Thursday, September 17, 2015

THAW




Welcome, my friend, to the show that never ends. Except for a lengthy absence from our screens from 1989 to 2005, with a less than satisfactory TV movie in between. And a break in 1985 when the BBC didn’t know if it wanted the series cluttering up its bland light entertainment schedules any more. And next year when it’ll only be half a season because the showrunner is just too darned busy.

Yes, folks, Doctor Who returns to our screens.

My own enthusiasm for the show has been dampened, it’s true, as though it’s spent a year with Bear Grylls in the Delta Magna swamps. But while the relationship may be tired, I still love the dear old thing, damnit. (Luckily I’m restoring my love of the show with revisits of old stories and, hopefully, a couple of projects that have come my way. Hurrah!) And I will doubtless be watching every week.

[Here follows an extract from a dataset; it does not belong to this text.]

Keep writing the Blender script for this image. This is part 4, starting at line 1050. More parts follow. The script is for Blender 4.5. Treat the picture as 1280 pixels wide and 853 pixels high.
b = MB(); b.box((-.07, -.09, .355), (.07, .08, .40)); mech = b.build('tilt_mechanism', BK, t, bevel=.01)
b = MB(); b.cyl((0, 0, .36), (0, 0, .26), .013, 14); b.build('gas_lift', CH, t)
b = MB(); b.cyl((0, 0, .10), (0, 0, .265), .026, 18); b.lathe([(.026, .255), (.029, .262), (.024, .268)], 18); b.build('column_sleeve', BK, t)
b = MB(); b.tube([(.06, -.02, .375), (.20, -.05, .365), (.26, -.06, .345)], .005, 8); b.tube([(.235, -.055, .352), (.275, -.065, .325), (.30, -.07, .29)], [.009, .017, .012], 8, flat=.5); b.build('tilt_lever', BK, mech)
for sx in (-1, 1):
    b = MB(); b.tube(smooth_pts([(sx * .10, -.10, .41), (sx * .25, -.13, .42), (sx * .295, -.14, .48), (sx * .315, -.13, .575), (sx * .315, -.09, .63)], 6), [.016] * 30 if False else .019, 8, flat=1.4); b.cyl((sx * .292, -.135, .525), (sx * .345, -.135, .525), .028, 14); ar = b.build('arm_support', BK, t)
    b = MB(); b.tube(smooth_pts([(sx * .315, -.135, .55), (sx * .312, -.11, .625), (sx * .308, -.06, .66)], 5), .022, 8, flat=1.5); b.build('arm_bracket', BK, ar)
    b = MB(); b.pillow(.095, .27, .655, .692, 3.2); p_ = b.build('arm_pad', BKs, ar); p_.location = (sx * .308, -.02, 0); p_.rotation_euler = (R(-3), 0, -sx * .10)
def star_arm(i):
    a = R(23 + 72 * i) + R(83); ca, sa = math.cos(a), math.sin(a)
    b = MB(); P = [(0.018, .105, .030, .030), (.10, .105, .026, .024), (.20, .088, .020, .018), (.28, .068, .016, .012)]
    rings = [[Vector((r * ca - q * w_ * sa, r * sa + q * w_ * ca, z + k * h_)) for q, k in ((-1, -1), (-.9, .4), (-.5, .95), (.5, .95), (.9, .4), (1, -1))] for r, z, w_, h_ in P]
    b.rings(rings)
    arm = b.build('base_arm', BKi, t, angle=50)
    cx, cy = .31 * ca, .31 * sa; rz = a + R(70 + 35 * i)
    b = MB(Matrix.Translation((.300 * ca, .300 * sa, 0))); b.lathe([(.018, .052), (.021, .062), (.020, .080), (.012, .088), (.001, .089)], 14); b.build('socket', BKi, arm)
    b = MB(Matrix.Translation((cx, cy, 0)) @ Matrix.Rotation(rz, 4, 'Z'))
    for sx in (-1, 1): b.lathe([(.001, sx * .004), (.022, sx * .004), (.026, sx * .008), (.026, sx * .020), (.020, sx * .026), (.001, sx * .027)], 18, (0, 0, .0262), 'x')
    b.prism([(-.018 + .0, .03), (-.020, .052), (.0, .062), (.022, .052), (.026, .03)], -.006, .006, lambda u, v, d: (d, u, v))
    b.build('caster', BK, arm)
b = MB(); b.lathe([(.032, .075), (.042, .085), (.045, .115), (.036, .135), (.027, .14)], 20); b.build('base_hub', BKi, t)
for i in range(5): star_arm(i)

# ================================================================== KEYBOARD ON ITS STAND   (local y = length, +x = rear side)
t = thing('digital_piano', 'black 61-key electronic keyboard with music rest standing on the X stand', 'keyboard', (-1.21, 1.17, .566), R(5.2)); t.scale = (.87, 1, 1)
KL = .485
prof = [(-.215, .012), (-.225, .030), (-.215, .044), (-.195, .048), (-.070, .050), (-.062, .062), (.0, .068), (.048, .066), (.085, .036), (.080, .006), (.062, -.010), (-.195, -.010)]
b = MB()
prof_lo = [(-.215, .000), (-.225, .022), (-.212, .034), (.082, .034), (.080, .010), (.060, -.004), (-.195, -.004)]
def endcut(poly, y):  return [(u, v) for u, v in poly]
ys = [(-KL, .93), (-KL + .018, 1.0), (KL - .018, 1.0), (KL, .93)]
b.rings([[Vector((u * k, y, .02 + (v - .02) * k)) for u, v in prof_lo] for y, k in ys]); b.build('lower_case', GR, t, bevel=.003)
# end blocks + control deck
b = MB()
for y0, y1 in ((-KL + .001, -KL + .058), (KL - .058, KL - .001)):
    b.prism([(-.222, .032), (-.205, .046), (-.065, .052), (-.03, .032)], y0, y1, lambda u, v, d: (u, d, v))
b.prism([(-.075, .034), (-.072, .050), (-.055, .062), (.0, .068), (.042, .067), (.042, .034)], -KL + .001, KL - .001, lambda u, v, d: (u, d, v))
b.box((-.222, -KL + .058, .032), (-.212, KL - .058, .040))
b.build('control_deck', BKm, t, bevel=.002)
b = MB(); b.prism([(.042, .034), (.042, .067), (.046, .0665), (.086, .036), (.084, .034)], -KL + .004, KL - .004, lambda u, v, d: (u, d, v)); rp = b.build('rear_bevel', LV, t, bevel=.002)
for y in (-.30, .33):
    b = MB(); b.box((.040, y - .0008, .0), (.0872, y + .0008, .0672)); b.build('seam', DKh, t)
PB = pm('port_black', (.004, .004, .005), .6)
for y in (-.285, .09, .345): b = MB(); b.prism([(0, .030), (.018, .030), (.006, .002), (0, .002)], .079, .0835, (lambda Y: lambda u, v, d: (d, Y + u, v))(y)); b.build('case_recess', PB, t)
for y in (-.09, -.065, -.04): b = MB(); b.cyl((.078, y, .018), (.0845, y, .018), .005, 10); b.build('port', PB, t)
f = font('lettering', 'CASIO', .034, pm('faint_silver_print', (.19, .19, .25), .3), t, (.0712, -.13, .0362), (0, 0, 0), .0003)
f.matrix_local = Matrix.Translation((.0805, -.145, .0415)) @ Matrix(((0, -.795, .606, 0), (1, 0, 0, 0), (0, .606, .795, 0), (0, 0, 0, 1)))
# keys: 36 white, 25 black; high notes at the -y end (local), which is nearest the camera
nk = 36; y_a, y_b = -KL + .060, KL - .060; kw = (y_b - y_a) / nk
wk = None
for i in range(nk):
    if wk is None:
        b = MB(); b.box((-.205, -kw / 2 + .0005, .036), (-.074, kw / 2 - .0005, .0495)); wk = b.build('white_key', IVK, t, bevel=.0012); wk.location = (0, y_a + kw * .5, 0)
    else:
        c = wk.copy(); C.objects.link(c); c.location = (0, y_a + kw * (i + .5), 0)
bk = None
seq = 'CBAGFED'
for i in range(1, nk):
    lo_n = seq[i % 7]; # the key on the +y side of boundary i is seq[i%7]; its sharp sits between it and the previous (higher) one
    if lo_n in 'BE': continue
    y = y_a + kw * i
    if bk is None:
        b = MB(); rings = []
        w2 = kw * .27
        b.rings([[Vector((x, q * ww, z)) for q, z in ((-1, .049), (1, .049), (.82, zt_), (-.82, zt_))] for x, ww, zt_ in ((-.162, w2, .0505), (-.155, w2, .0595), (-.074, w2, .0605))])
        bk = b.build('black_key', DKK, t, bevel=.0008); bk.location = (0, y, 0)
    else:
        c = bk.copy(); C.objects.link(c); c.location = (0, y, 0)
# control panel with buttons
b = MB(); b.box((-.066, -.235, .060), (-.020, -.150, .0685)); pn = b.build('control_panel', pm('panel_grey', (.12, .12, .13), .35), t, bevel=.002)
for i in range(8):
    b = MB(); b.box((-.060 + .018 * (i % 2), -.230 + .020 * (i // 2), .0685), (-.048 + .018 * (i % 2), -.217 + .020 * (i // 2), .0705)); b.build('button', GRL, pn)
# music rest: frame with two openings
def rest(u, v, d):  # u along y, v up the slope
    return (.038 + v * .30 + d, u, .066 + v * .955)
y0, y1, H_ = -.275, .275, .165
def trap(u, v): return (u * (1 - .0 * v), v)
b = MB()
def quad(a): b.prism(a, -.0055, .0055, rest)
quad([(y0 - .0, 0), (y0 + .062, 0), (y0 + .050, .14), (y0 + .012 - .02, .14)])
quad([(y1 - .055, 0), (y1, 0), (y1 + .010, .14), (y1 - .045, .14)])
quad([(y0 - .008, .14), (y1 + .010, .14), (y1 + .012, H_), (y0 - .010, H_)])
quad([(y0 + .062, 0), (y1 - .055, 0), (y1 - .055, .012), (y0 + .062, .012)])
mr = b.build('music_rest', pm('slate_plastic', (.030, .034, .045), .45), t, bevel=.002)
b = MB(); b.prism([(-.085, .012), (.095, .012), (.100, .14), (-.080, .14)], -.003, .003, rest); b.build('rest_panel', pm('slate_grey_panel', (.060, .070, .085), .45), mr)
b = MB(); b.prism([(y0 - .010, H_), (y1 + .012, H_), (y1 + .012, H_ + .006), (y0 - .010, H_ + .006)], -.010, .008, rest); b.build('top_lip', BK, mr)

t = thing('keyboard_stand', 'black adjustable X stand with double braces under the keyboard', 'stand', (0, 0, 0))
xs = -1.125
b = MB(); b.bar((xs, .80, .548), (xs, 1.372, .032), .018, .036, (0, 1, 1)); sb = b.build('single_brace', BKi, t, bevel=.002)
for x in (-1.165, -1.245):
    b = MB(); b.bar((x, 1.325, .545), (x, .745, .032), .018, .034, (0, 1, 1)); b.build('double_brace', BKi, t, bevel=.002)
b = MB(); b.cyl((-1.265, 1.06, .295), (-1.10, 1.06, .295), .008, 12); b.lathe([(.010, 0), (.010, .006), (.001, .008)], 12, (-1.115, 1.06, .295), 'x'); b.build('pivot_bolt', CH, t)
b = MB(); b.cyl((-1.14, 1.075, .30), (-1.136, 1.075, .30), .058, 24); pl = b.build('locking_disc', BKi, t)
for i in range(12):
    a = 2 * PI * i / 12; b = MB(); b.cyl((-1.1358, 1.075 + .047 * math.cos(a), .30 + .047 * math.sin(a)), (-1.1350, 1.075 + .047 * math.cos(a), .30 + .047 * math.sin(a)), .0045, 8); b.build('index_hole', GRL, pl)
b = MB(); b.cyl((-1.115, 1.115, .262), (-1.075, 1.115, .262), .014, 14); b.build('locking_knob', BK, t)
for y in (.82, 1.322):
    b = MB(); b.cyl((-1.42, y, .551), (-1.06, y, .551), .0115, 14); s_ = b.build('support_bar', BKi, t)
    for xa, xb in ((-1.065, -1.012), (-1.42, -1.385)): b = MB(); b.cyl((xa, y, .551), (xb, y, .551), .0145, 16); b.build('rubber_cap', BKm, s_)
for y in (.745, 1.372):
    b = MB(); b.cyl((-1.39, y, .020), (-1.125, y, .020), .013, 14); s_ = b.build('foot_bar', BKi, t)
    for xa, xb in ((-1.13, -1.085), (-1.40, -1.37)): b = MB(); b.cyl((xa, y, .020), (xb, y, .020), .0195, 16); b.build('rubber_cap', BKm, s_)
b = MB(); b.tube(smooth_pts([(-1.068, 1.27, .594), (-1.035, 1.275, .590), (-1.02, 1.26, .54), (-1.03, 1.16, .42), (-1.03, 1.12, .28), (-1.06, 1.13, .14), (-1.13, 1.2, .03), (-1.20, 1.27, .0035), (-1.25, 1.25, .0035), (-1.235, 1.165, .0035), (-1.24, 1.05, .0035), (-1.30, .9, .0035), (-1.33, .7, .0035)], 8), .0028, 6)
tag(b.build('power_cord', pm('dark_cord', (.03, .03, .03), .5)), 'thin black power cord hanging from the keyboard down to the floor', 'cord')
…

After all, Peter Capaldi is the best Doctor since Tom Baker and that, right there, is something to enthuse about even before the season’s kicked off.

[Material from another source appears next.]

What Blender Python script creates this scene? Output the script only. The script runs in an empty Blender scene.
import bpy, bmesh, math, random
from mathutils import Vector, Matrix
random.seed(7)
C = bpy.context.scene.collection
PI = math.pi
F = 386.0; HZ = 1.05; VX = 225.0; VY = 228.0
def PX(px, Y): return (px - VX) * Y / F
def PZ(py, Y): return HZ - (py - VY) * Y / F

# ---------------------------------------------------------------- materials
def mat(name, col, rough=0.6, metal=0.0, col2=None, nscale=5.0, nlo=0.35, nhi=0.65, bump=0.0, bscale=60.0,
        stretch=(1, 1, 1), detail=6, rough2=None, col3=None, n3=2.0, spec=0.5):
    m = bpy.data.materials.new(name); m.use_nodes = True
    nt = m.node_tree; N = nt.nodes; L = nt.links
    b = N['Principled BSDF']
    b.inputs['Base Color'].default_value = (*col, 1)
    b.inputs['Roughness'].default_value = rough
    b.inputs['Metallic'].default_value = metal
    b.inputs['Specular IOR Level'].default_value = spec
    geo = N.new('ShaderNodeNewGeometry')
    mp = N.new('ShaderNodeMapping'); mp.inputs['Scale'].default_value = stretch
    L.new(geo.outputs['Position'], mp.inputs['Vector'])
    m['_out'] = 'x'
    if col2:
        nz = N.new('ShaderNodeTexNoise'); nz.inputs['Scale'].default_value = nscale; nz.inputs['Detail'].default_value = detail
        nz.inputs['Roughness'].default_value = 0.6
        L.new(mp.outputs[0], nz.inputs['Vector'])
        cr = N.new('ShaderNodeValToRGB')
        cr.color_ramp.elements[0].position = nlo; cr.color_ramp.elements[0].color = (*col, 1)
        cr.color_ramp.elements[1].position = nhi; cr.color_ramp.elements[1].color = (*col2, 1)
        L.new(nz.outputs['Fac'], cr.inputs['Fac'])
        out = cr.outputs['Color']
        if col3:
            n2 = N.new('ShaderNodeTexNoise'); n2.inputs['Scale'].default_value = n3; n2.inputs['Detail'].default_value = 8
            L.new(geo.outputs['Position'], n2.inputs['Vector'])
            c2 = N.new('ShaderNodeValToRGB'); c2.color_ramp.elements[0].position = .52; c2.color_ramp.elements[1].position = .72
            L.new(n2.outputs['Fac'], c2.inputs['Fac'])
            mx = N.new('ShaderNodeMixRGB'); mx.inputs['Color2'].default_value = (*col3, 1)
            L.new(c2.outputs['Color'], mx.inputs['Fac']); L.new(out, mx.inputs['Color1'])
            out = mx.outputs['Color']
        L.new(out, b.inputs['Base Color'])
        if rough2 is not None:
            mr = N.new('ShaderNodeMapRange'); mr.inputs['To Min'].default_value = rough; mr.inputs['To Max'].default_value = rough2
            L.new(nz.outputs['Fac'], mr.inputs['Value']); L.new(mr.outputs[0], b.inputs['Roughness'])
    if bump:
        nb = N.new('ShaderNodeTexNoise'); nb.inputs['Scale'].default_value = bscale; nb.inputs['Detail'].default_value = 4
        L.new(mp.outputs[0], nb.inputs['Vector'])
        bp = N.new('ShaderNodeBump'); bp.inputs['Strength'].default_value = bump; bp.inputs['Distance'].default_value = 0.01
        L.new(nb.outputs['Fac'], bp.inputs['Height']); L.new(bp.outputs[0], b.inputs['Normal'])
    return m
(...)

What I won’t be doing is posting episode reviews. Like Mr Moffat, I'm just too darned busy. And I’m just not sure it’s worth investing more time and energy in dashing off a review than the writers put into plotting their stories. When there’s more holes than cheese, there’s little left to comment on. More crucially, I would probably end up repeating the same things. Because the show repeats the same things like it’s trapped in its own creative chronic hysteresis.

Last year I cited my ‘Top 10’ of those repeat offences under the title Ten Things I Hate About Who. Hate, as I stated at the time, was too strong a word but these are things that, for me, every time they recur, provoke despairing sighs to rival those of Hong Kong Phooey’s very own Spot the Cat. They’re things that would need correcting (and/or eliminating altogether from the format) to restore my passion for the series.

It wouldn’t take very much work at all for a decent script doctor to remedy all ten, but in the absence of any apparent will or desire to change the formula, allow me to introduce the THAW Scale.

Ten Hates About Who.

That’s right, in place of any full review I will be awarding each episode a score out of 10, based on the THAW Scale. One point for each of the chronic-fatigue-syndrome-inducing elements that rears its head like Punxsutawney Phil on Groundhog Day.
The higher the score, the less the episode impressed. Simple.

As a guide/reminder, the 10 elements on the THAW Scale are:

1.        THE MUSIC – too busy, too loud
2.        SOLDIERPHOBIA – Doctor hates soldiers
3.        TARDIS – use of the TARDIS to solve situations
4.        SONIC – use of the magic wand to solve situations
5.        WIBBLY WOBBLY TIMEY-WIMEY
6.        SOAP - Whollyoaks
7.        GENIUS – pretending to be clever and failing
8.        MAGIC – moon-eggs, tree-fairies and the like
9.        NOT-MONSTERS – they’re not scary, they’re just misunderstood
10.      CLARA – girlfriend, just become a character, or leave (again) already

Episodes might not include all the above (gawd save us if they do), but might score more if they’re really heavy on one element. E.g. Forest Of The Night, very very heavy on tree fairies, might easily win itself 4 points just for its special blend of Disney Tinkerbell poo, growfast-and-vanish-overnight fire-resistant trees and miraculously reappearing missing children. Factor in Murray Gold’s din, not-monsters and Clara with all that homework to mark and the Doctor might only have to whip out his screwdriver and wave it around a bit in front of all those schoolkids to drive it up to a decidedly dodgy 10/10. And almost all episodes from last season score highly (ie. badly) for Clara and Soap, because the girl has an aversion to time-space travel and adventure, feeling the need to break up the monotony of it all with holding down a teaching job and crappy carbolic soap style romance with Danny Dull Pink.

A friend of mine pointed out that, on this scale, most old Who would score pretty darned well (i.e. very low), despite perhaps being a poor story. Well, true, but that’s because these are largely modern phenomena – at least as far as their excessive use goes – and there are other reasons a DW story can be poor, of which you will find multiple examples in the show’s 50+ year history. Still, as I watch through some of my old DW DVDs, if I post a review here I’ll include a THAW Scale rating for fun.

NOTE: No other viewers’ enjoyment was harmed during the making of this blog. Your mileage may vary and vive la difference.